Bu sorunun yanıtı: Hayır, etmeyecek. 800 milyar metreküp küçük bir rezerv değil ama yine de Rus Gazprom’un veya Katar’ın doğal gaz rezervlerinin yanında esamesi okunmayacak bir miktar... (Katar’ın toplam rezervi 25 trilyon metreküp.) Türkiye 800 milyar metreküple dünyanın önemli doğal gaz üreticileri arasına girmeyecek. Örneğin uluslararası piyasadaki fiyatları belirleyecek bir güce ulaşmayacağız.
Ama doğal gaza her yıl harcadığımız 13-14 milyar dolar cebimizde kalacak. Bu da az buz değil elbette. Türkiye her yıl 45-50 milyar metreküp gaz ithal ediyor. İthalatçı Botaş, fatura büyüklüğünü açıklamıyor ama işin uzmanları, uluslararası fiyatlara bakarak 13-14 milyar dolar hesabı yapıyor…

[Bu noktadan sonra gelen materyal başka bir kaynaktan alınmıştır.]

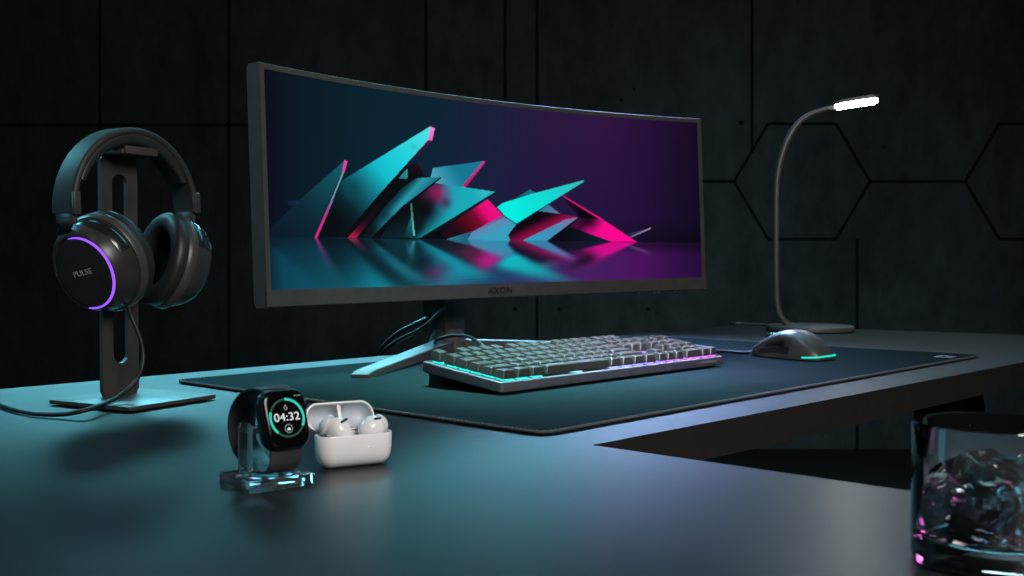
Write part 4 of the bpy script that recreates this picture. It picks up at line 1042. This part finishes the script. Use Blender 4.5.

13-14 milyar doların anlamı ne? Şöyle düşünelim: Normal zamanlarda Türkiye turizmden yılda yaklaşık 35 milyar dolar gelir elde ediyor. Karadeniz’deki doğal gaz, turizm gelirlerinin üçte biri kadar getiri sağlayacak. Daha doğrusu bu kadar para Türkiye’nin cebinde kalacak…

“Yeni bir döneme” başlamak, “eksen değiştirmek” için çok daha fazlası lazım...

Düzelti: Bu yazının daha önceki versiyonunda Mısır'ın Zohr sahasında üretimin henüz başlamadığı belirtilmişti. Üretimin tam kapasiteyle olmasa da 2017'de başladığı, daha sonra yavaş yavaş artırıldığı bilgisi eklendi.